Amy Nicholson, Boxoffice | “What’s dull about the globetrotting thriller Traitor isn’t solely Cheadle’s Oscar-seeking stiffness. It’s hard to fault him for being flat when the script is determined to reduce its people to platitude-spouting symbols who expound their philosophies in the near-identical repetitive poetry of southern preachers. Proclaims one, ‘Terrorism is theatre, and theatre is always performed for an audience.’ The only blunt voice belongs to Neal McDonough, playing a hybrid of Dick Cheney and Ted Nugent given to bumper-sticker incendiaries like ‘Arrest all the Muslims!” and “Sorry, left my Bill of Rights at home.’”

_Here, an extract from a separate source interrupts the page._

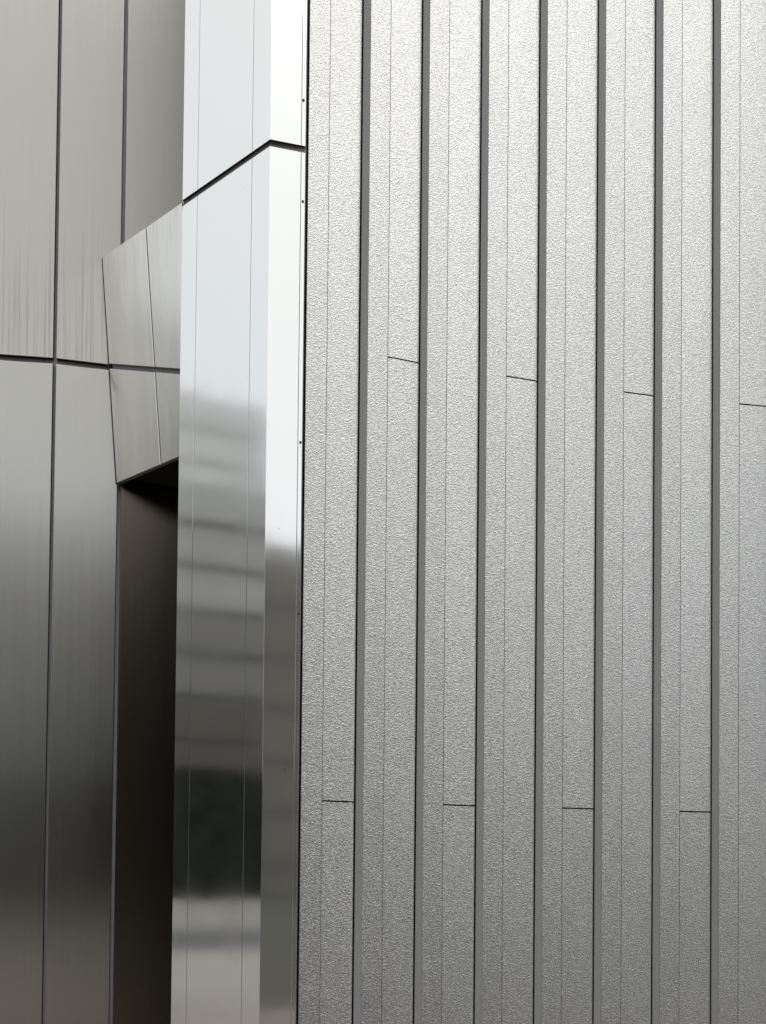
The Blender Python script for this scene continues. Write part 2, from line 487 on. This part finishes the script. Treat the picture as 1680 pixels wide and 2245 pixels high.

David Denby, The New Yorker | “Despite its fresh settings (it was shot in Morocco and Marseilles as well as Chicago), and its interest in how terrorists recruit and train people and talk to one another, the movie falters just when it should be at its boldest: it suggests that Cheadle’s character is trapped by his situation, and the solution that he comes up with is presented, oddly, as a moral victory when it’s actually a disaster. The filmmakers, I think, got in over their heads and couldn’t decide whether they were making an action thriller or a drama of conscience; they wound up flubbing both. Traitor, at its most ambitious, tries to dramatize the fervent sense of solidarity among radical Islamists. It also awkwardly reminds us that not all Muslims advocate violence. Yet there’s an incendiary element in the notion that seemingly ordinary American Muslims have been ‘planted’ by foreign terrorists, and are just waiting for a signal to blow themselves and other Americans to smithereens. In its blundering way, the movie spreads a little paranoia and mistrust.”